> [Problem to solve]:
Quote every line of the material beneath this one.

——————————

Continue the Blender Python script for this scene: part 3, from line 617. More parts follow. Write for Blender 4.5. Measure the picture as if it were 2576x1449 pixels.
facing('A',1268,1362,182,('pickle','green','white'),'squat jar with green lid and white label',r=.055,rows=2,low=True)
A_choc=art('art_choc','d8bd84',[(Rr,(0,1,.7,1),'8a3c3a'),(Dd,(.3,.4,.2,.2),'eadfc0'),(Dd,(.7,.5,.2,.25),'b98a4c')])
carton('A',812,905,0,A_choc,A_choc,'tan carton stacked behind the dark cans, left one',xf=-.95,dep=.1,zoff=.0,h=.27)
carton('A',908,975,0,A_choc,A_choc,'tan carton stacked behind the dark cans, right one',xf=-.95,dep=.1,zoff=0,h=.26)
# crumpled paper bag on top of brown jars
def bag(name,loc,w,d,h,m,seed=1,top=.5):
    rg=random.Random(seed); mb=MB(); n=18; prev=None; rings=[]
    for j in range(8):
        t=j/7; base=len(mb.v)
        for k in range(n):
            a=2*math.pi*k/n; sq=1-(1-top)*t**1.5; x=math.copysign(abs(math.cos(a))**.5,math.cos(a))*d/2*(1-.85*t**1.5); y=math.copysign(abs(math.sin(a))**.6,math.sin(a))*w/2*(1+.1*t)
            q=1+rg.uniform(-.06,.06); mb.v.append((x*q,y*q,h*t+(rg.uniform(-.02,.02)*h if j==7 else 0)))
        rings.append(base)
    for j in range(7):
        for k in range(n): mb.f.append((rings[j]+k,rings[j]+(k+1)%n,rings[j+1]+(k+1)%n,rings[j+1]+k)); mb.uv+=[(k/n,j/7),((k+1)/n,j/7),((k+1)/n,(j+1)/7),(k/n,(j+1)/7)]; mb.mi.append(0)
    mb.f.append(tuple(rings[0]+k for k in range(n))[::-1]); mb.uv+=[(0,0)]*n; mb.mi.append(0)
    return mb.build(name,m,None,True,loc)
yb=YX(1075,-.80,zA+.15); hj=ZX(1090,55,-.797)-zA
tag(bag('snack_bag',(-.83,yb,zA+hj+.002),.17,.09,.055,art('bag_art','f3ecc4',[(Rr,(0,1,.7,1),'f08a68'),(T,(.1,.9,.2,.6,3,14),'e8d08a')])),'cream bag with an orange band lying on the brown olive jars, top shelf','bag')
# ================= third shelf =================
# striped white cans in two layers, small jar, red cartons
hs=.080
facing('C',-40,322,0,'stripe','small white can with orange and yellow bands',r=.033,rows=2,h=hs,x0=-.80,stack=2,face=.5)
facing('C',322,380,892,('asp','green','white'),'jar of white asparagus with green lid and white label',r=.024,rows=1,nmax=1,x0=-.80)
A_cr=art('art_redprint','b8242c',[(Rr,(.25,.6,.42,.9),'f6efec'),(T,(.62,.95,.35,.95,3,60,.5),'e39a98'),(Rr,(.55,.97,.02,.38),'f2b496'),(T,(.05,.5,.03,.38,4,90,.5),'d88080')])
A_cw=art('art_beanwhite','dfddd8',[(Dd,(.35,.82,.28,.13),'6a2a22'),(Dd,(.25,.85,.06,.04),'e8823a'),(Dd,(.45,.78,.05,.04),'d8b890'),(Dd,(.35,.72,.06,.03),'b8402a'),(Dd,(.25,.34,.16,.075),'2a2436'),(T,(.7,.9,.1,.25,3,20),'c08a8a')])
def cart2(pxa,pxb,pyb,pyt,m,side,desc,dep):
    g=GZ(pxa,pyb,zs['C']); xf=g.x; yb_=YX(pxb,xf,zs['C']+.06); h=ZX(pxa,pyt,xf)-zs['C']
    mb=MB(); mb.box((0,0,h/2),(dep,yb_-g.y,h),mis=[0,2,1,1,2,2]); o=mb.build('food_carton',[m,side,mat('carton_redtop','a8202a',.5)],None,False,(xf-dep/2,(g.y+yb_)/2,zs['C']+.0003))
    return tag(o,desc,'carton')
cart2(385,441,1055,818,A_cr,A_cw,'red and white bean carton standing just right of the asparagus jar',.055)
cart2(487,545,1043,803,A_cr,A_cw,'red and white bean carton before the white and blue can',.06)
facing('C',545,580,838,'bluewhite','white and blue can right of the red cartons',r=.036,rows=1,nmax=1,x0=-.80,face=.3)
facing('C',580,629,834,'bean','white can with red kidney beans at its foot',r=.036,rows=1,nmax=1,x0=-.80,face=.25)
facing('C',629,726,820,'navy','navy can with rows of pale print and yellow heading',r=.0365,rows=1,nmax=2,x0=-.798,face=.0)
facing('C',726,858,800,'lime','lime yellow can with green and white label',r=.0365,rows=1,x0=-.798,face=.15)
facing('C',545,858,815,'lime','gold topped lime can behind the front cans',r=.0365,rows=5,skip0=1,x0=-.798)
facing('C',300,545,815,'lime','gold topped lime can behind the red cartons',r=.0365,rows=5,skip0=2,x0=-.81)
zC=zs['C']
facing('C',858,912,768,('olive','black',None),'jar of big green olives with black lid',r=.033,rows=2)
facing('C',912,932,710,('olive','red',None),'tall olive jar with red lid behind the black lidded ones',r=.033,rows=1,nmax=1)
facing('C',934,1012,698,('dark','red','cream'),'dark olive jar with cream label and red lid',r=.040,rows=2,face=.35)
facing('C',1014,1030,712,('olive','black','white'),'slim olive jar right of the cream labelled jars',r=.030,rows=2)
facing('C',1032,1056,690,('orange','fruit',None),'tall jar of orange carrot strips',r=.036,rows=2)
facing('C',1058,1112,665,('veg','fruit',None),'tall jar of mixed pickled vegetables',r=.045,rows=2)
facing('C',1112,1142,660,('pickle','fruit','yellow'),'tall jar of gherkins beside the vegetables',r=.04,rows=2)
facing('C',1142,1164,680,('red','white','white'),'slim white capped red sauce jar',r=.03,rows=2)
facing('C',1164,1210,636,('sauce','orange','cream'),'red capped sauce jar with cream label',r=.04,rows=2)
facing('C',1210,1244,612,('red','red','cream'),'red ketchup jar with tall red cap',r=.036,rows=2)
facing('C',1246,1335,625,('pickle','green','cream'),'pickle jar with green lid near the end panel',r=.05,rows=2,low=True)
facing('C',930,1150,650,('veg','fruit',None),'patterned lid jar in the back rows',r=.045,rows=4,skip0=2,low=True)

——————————

> [Answer in full]:
Continue the Blender Python script for this scene: part 3, from line 617. More parts follow. Write for Blender 4.5. Measure the picture as if it were 2576x1449 pixels.
facing('A',1268,1362,182,('pickle','green','white'),'squat jar with green lid and white label',r=.055,rows=2,low=True)
A_choc=art('art_choc','d8bd84',[(Rr,(0,1,.7,1),'8a3c3a'),(Dd,(.3,.4,.2,.2),'eadfc0'),(Dd,(.7,.5,.2,.25),'b98a4c')])
carton('A',812,905,0,A_choc,A_choc,'tan carton stacked behind the dark cans, left one',xf=-.95,dep=.1,zoff=.0,h=.27)
carton('A',908,975,0,A_choc,A_choc,'tan carton stacked behind the dark cans, right one',xf=-.95,dep=.1,zoff=0,h=.26)
# crumpled paper bag on top of brown jars
def bag(name,loc,w,d,h,m,seed=1,top=.5):
    rg=random.Random(seed); mb=MB(); n=18; prev=None; rings=[]
    for j in range(8):
        t=j/7; base=len(mb.v)
        for k in range(n):
            a=2*math.pi*k/n; sq=1-(1-top)*t**1.5; x=math.copysign(abs(math.cos(a))**.5,math.cos(a))*d/2*(1-.85*t**1.5); y=math.copysign(abs(math.sin(a))**.6,math.sin(a))*w/2*(1+.1*t)
            q=1+rg.uniform(-.06,.06); mb.v.append((x*q,y*q,h*t+(rg.uniform(-.02,.02)*h if j==7 else 0)))
        rings.append(base)
    for j in range(7):
        for k in range(n): mb.f.append((rings[j]+k,rings[j]+(k+1)%n,rings[j+1]+(k+1)%n,rings[j+1]+k)); mb.uv+=[(k/n,j/7),((k+1)/n,j/7),((k+1)/n,(j+1)/7),(k/n,(j+1)/7)]; mb.mi.append(0)
    mb.f.append(tuple(rings[0]+k for k in range(n))[::-1]); mb.uv+=[(0,0)]*n; mb.mi.append(0)
    return mb.build(name,m,None,True,loc)
yb=YX(1075,-.80,zA+.15); hj=ZX(1090,55,-.797)-zA
tag(bag('snack_bag',(-.83,yb,zA+hj+.002),.17,.09,.055,art('bag_art','f3ecc4',[(Rr,(0,1,.7,1),'f08a68'),(T,(.1,.9,.2,.6,3,14),'e8d08a')])),'cream bag with an orange band lying on the brown olive jars, top shelf','bag')
# ================= third shelf =================
# striped white cans in two layers, small jar, red cartons
hs=.080
facing('C',-40,322,0,'stripe','small white can with orange and yellow bands',r=.033,rows=2,h=hs,x0=-.80,stack=2,face=.5)
facing('C',322,380,892,('asp','green','white'),'jar of white asparagus with green lid and white label',r=.024,rows=1,nmax=1,x0=-.80)
A_cr=art('art_redprint','b8242c',[(Rr,(.25,.6,.42,.9),'f6efec'),(T,(.62,.95,.35,.95,3,60,.5),'e39a98'),(Rr,(.55,.97,.02,.38),'f2b496'),(T,(.05,.5,.03,.38,4,90,.5),'d88080')])
A_cw=art('art_beanwhite','dfddd8',[(Dd,(.35,.82,.28,.13),'6a2a22'),(Dd,(.25,.85,.06,.04),'e8823a'),(Dd,(.45,.78,.05,.04),'d8b890'),(Dd,(.35,.72,.06,.03),'b8402a'),(Dd,(.25,.34,.16,.075),'2a2436'),(T,(.7,.9,.1,.25,3,20),'c08a8a')])
def cart2(pxa,pxb,pyb,pyt,m,side,desc,dep):
    g=GZ(pxa,pyb,zs['C']); xf=g.x; yb_=YX(pxb,xf,zs['C']+.06); h=ZX(pxa,pyt,xf)-zs['C']
    mb=MB(); mb.box((0,0,h/2),(dep,yb_-g.y,h),mis=[0,2,1,1,2,2]); o=mb.build('food_carton',[m,side,mat('carton_redtop','a8202a',.5)],None,False,(xf-dep/2,(g.y+yb_)/2,zs['C']+.0003))
    return tag(o,desc,'carton')
cart2(385,441,1055,818,A_cr,A_cw,'red and white bean carton standing just right of the asparagus jar',.055)
cart2(487,545,1043,803,A_cr,A_cw,'red and white bean carton before the white and blue can',.06)
facing('C',545,580,838,'bluewhite','white and blue can right of the red cartons',r=.036,rows=1,nmax=1,x0=-.80,face=.3)
facing('C',580,629,834,'bean','white can with red kidney beans at its foot',r=.036,rows=1,nmax=1,x0=-.80,face=.25)
facing('C',629,726,820,'navy','navy can with rows of pale print and yellow heading',r=.0365,rows=1,nmax=2,x0=-.798,face=.0)
facing('C',726,858,800,'lime','lime yellow can with green and white label',r=.0365,rows=1,x0=-.798,face=.15)
facing('C',545,858,815,'lime','gold topped lime can behind the front cans',r=.0365,rows=5,skip0=1,x0=-.798)
facing('C',300,545,815,'lime','gold topped lime can behind the red cartons',r=.0365,rows=5,skip0=2,x0=-.81)
zC=zs['C']
facing('C',858,912,768,('olive','black',None),'jar of big green olives with black lid',r=.033,rows=2)
facing('C',912,932,710,('olive','red',None),'tall olive jar with red lid behind the black lidded ones',r=.033,rows=1,nmax=1)
facing('C',934,1012,698,('dark','red','cream'),'dark olive jar with cream label and red lid',r=.040,rows=2,face=.35)
facing('C',1014,1030,712,('olive','black','white'),'slim olive jar right of the cream labelled jars',r=.030,rows=2)
facing('C',1032,1056,690,('orange','fruit',None),'tall jar of orange carrot strips',r=.036,rows=2)
facing('C',1058,1112,665,('veg','fruit',None),'tall jar of mixed pickled vegetables',r=.045,rows=2)
facing('C',1112,1142,660,('pickle','fruit','yellow'),'tall jar of gherkins beside the vegetables',r=.04,rows=2)
facing('C',1142,1164,680,('red','white','white'),'slim white capped red sauce jar',r=.03,rows=2)
facing('C',1164,1210,636,('sauce','orange','cream'),'red capped sauce jar with cream label',r=.04,rows=2)
facing('C',1210,1244,612,('red','red','cream'),'red ketchup jar with tall red cap',r=.036,rows=2)
facing('C',1246,1335,625,('pickle','green','cream'),'pickle jar with green lid near the end panel',r=.05,rows=2,low=True)
facing('C',930,1150,650,('veg','fruit',None),'patterned lid jar in the back rows',r=.045,rows=4,skip0=2,low=True)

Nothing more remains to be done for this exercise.